Directions for this task —
Retype each line of the material exactly, please, skipping any picture in it.

Data excerpt —
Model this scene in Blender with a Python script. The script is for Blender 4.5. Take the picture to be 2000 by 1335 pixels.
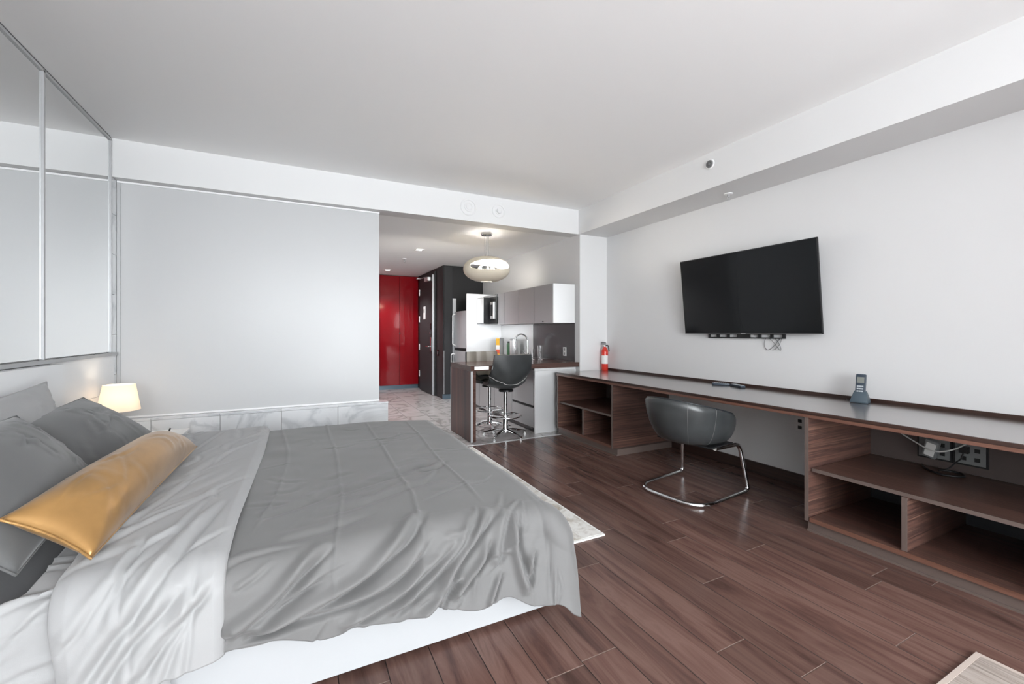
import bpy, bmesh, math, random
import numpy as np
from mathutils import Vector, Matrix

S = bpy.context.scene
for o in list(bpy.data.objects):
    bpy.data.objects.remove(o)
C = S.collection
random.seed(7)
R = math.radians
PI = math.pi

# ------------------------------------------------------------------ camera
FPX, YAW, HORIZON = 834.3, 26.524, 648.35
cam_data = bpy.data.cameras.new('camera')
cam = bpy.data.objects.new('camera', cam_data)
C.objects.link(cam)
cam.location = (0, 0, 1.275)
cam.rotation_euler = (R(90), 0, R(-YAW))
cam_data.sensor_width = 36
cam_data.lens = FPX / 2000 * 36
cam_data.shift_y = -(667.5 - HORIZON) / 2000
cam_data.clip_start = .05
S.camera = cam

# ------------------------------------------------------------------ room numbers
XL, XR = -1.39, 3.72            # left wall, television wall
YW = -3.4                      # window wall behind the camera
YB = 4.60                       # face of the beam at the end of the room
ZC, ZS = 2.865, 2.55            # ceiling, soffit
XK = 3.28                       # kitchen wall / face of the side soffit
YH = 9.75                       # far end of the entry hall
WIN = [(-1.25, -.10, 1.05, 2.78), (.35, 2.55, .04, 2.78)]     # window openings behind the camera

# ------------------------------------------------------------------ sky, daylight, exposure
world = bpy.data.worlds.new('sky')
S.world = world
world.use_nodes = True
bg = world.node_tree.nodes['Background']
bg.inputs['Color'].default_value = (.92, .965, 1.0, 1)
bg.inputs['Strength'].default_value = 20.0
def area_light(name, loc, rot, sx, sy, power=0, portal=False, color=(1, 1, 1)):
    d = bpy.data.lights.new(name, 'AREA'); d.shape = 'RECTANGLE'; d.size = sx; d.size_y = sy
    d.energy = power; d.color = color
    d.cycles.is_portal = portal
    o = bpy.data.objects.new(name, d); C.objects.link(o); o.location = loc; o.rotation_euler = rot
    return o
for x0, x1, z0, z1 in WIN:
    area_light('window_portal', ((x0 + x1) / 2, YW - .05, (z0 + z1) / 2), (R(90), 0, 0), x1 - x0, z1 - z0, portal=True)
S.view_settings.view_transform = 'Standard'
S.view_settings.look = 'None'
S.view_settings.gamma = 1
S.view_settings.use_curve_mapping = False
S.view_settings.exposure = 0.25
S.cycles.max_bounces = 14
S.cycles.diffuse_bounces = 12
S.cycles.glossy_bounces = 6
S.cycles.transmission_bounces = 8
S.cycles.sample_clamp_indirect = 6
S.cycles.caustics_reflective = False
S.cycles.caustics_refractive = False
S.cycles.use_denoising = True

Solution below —
Model this scene in Blender with a Python script. The script is for Blender 4.5. Take the picture to be 2000 by 1335 pixels.
import bpy, bmesh, math, random
import numpy as np
from mathutils import Vector, Matrix

S = bpy.context.scene
for o in list(bpy.data.objects):
    bpy.data.objects.remove(o)
C = S.collection
random.seed(7)
R = math.radians
PI = math.pi

# ------------------------------------------------------------------ camera
FPX, YAW, HORIZON = 834.3, 26.524, 648.35
cam_data = bpy.data.cameras.new('camera')
cam = bpy.data.objects.new('camera', cam_data)
C.objects.link(cam)
cam.location = (0, 0, 1.275)
cam.rotation_euler = (R(90), 0, R(-YAW))
cam_data.sensor_width = 36
cam_data.lens = FPX / 2000 * 36
cam_data.shift_y = -(667.5 - HORIZON) / 2000
cam_data.clip_start = .05
S.camera = cam

# ------------------------------------------------------------------ room numbers
XL, XR = -1.39, 3.72            # left wall, television wall
YW = -3.4                      # window wall behind the camera
YB = 4.60                       # face of the beam at the end of the room
ZC, ZS = 2.865, 2.55            # ceiling, soffit
XK = 3.28                       # kitchen wall / face of the side soffit
YH = 9.75                       # far end of the entry hall
WIN = [(-1.25, -.10, 1.05, 2.78), (.35, 2.55, .04, 2.78)]     # window openings behind the camera

# ------------------------------------------------------------------ sky, daylight, exposure
world = bpy.data.worlds.new('sky')
S.world = world
world.use_nodes = True
bg = world.node_tree.nodes['Background']
bg.inputs['Color'].default_value = (.92, .965, 1.0, 1)
bg.inputs['Strength'].default_value = 20.0
def area_light(name, loc, rot, sx, sy, power=0, portal=False, color=(1, 1, 1)):
    d = bpy.data.lights.new(name, 'AREA'); d.shape = 'RECTANGLE'; d.size = sx; d.size_y = sy
    d.energy = power; d.color = color
    d.cycles.is_portal = portal
    o = bpy.data.objects.new(name, d); C.objects.link(o); o.location = loc; o.rotation_euler = rot
    return o
for x0, x1, z0, z1 in WIN:
    area_light('window_portal', ((x0 + x1) / 2, YW - .05, (z0 + z1) / 2), (R(90), 0, 0), x1 - x0, z1 - z0, portal=True)
S.view_settings.view_transform = 'Standard'
S.view_settings.look = 'None'
S.view_settings.gamma = 1
S.view_settings.use_curve_mapping = False
S.view_settings.exposure = 0.25
S.cycles.max_bounces = 14
S.cycles.diffuse_bounces = 12
S.cycles.glossy_bounces = 6
S.cycles.transmission_bounces = 8
S.cycles.sample_clamp_indirect = 6
S.cycles.caustics_reflective = False
S.cycles.caustics_refractive = False
S.cycles.use_denoising = True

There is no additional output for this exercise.